[Start Recorded data]

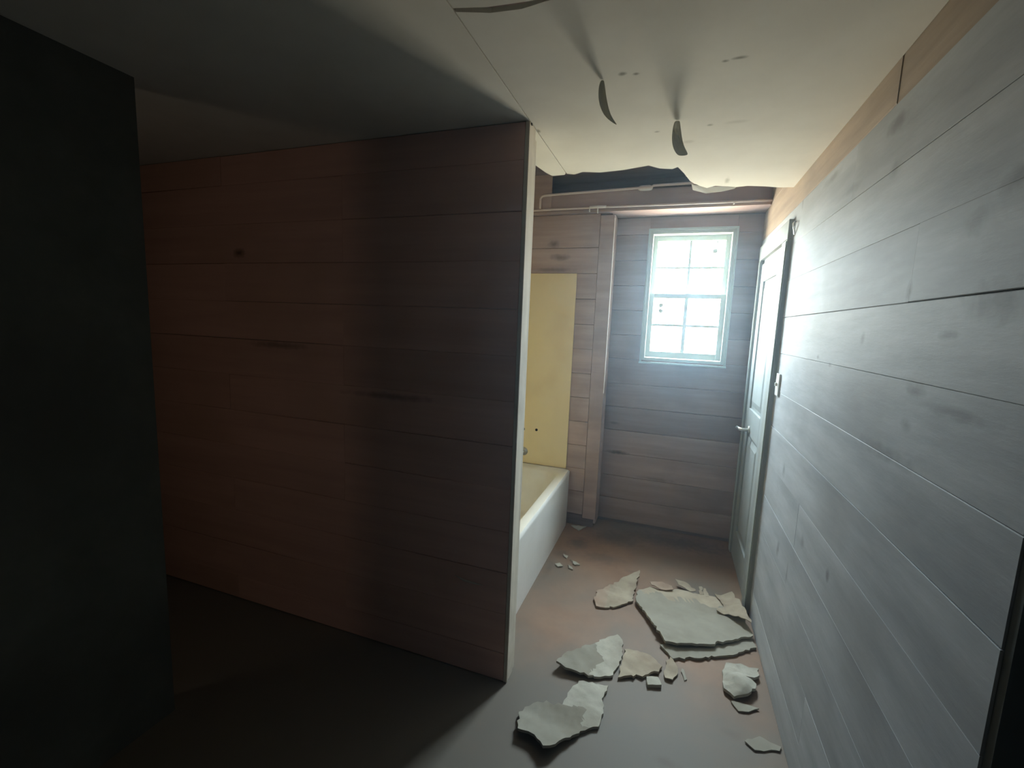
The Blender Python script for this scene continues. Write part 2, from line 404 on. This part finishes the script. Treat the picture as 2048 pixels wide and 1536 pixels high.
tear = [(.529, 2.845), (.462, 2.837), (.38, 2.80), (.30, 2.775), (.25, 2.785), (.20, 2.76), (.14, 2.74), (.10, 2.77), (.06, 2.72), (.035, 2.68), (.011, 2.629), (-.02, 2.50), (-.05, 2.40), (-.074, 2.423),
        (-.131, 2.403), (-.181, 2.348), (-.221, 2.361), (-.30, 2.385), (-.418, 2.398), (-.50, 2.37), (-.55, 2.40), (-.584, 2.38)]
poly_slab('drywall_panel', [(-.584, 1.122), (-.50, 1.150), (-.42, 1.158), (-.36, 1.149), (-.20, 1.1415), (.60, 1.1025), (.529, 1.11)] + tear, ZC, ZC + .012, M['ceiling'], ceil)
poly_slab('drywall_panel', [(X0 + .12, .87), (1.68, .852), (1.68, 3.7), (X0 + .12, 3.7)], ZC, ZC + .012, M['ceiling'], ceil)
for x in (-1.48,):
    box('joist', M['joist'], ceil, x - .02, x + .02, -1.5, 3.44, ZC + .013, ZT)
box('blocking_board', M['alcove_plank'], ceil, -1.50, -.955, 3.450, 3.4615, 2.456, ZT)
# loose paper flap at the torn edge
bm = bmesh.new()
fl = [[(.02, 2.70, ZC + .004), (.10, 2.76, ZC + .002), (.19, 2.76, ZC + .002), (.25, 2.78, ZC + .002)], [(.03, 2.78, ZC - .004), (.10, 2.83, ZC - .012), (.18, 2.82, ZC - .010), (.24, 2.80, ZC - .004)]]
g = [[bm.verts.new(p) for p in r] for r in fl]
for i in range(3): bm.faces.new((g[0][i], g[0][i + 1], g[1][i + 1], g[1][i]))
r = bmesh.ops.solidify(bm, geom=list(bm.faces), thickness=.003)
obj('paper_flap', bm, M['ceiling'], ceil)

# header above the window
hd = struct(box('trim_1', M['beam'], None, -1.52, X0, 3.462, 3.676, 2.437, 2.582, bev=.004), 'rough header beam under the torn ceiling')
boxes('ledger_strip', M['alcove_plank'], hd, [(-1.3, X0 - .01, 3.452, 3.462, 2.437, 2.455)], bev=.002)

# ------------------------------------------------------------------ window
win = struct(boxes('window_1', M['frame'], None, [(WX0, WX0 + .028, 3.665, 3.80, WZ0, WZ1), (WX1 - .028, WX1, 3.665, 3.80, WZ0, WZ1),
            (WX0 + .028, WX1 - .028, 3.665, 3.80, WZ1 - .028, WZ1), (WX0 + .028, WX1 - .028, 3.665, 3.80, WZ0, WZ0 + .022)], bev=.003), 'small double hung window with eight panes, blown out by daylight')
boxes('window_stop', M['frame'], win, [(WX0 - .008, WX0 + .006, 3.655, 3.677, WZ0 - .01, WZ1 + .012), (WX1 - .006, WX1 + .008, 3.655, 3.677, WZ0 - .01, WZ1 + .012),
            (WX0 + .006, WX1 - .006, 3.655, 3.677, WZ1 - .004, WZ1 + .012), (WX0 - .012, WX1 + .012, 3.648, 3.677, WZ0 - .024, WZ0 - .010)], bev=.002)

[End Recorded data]
[Start Recorded data]

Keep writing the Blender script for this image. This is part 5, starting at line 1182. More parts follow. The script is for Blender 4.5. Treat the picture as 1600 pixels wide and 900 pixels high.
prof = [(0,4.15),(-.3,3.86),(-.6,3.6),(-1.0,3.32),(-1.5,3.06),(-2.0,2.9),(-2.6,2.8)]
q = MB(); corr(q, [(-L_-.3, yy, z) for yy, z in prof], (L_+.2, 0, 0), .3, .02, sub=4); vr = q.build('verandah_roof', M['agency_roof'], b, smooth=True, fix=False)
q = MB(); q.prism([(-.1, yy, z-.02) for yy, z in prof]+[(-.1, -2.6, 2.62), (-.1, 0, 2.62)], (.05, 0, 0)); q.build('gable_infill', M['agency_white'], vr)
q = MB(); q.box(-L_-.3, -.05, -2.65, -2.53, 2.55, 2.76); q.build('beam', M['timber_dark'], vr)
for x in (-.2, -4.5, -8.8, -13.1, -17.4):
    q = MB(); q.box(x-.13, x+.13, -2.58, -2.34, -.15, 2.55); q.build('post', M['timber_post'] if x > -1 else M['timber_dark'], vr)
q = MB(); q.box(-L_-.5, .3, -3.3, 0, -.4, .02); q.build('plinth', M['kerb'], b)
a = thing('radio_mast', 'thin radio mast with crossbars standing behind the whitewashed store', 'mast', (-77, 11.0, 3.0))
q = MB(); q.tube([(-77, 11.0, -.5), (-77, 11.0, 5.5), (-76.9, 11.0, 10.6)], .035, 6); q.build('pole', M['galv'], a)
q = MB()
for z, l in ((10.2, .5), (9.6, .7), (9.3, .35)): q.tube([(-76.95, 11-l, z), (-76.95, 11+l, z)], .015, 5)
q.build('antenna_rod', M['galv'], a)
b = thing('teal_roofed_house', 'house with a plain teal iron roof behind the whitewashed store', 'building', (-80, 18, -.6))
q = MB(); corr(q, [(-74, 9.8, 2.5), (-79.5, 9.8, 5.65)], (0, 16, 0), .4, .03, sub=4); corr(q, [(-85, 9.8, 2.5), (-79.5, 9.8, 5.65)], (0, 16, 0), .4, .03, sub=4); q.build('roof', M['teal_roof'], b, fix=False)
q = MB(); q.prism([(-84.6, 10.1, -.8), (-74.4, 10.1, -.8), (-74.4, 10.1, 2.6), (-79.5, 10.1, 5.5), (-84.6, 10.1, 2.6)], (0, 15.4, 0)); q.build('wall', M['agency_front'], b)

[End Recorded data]
[Start Recorded data]

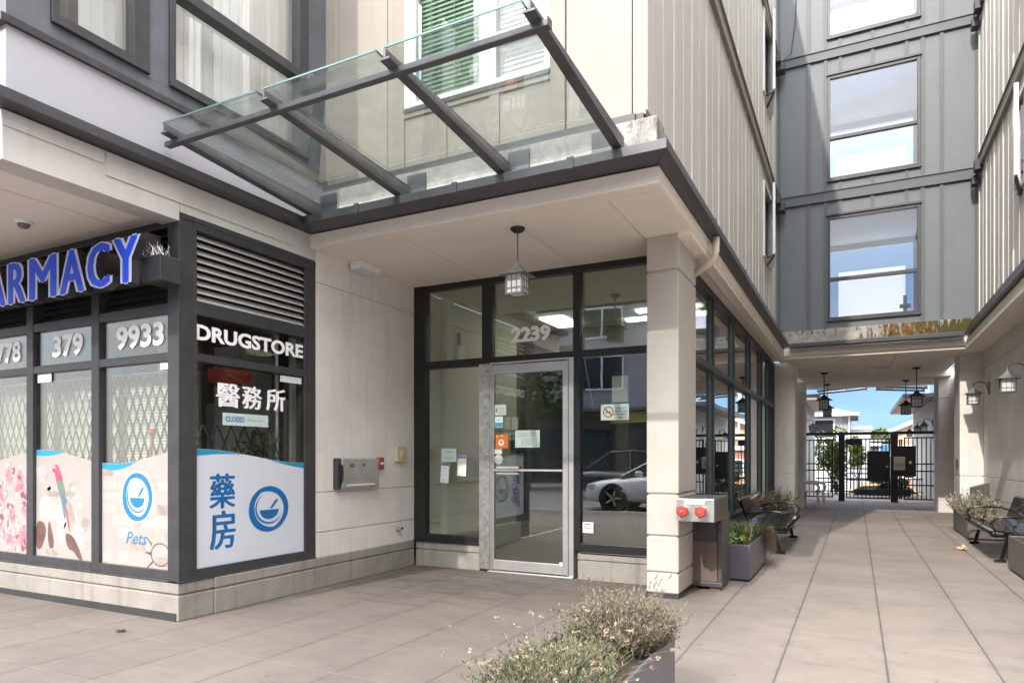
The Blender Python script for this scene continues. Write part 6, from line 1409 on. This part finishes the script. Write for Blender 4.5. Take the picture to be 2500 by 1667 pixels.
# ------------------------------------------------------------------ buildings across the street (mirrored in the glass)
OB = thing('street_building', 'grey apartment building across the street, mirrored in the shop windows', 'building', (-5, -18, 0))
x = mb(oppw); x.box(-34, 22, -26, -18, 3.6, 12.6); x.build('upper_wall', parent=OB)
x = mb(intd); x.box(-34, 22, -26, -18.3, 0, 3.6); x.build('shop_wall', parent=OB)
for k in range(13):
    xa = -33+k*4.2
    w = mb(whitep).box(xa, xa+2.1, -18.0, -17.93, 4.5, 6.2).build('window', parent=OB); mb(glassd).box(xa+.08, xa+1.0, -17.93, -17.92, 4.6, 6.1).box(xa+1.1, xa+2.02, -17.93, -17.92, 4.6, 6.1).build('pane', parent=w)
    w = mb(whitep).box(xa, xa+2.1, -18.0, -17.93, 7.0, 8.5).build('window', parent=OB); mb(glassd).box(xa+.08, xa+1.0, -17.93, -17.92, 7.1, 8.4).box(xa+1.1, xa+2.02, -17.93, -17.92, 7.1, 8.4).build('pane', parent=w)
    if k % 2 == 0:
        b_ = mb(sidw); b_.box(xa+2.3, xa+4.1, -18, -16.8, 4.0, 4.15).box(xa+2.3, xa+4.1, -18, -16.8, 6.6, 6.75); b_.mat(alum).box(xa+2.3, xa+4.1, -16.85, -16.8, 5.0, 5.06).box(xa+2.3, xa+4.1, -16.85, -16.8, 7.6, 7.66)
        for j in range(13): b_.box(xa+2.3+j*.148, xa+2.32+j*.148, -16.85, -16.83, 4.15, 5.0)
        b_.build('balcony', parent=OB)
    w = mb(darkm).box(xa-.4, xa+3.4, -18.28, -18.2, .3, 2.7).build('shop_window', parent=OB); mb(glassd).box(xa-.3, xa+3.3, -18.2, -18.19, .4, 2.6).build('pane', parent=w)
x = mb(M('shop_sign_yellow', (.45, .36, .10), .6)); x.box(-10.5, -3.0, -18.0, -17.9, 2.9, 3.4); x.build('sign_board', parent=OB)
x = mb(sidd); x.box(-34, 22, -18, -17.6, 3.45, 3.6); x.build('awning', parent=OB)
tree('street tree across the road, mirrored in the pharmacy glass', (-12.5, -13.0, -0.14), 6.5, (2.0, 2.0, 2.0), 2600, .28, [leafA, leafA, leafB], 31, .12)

[End Recorded data]

### Objective
Above are the lines; repeat exactly the ones from the line containing "1536 pixels high." down to the line containing "boxes('ledger_strip', M['alcove_plank'], hd, [(-1.3, X0", both inclusive.

### Response to this exercise
The Blender Python script for this scene continues. Write part 2, from line 404 on. This part finishes the script. Treat the picture as 2048 pixels wide and 1536 pixels high.
tear = [(.529, 2.845), (.462, 2.837), (.38, 2.80), (.30, 2.775), (.25, 2.785), (.20, 2.76), (.14, 2.74), (.10, 2.77), (.06, 2.72), (.035, 2.68), (.011, 2.629), (-.02, 2.50), (-.05, 2.40), (-.074, 2.423),
        (-.131, 2.403), (-.181, 2.348), (-.221, 2.361), (-.30, 2.385), (-.418, 2.398), (-.50, 2.37), (-.55, 2.40), (-.584, 2.38)]
poly_slab('drywall_panel', [(-.584, 1.122), (-.50, 1.150), (-.42, 1.158), (-.36, 1.149), (-.20, 1.1415), (.60, 1.1025), (.529, 1.11)] + tear, ZC, ZC + .012, M['ceiling'], ceil)
poly_slab('drywall_panel', [(X0 + .12, .87), (1.68, .852), (1.68, 3.7), (X0 + .12, 3.7)], ZC, ZC + .012, M['ceiling'], ceil)
for x in (-1.48,):
    box('joist', M['joist'], ceil, x - .02, x + .02, -1.5, 3.44, ZC + .013, ZT)
box('blocking_board', M['alcove_plank'], ceil, -1.50, -.955, 3.450, 3.4615, 2.456, ZT)
# loose paper flap at the torn edge
bm = bmesh.new()
fl = [[(.02, 2.70, ZC + .004), (.10, 2.76, ZC + .002), (.19, 2.76, ZC + .002), (.25, 2.78, ZC + .002)], [(.03, 2.78, ZC - .004), (.10, 2.83, ZC - .012), (.18, 2.82, ZC - .010), (.24, 2.80, ZC - .004)]]
g = [[bm.verts.new(p) for p in r] for r in fl]
for i in range(3): bm.faces.new((g[0][i], g[0][i + 1], g[1][i + 1], g[1][i]))
r = bmesh.ops.solidify(bm, geom=list(bm.faces), thickness=.003)
obj('paper_flap', bm, M['ceiling'], ceil)

# header above the window
hd = struct(box('trim_1', M['beam'], None, -1.52, X0, 3.462, 3.676, 2.437, 2.582, bev=.004), 'rough header beam under the torn ceiling')
boxes('ledger_strip', M['alcove_plank'], hd, [(-1.3, X0 - .01, 3.452, 3.462, 2.437, 2.455)], bev=.002)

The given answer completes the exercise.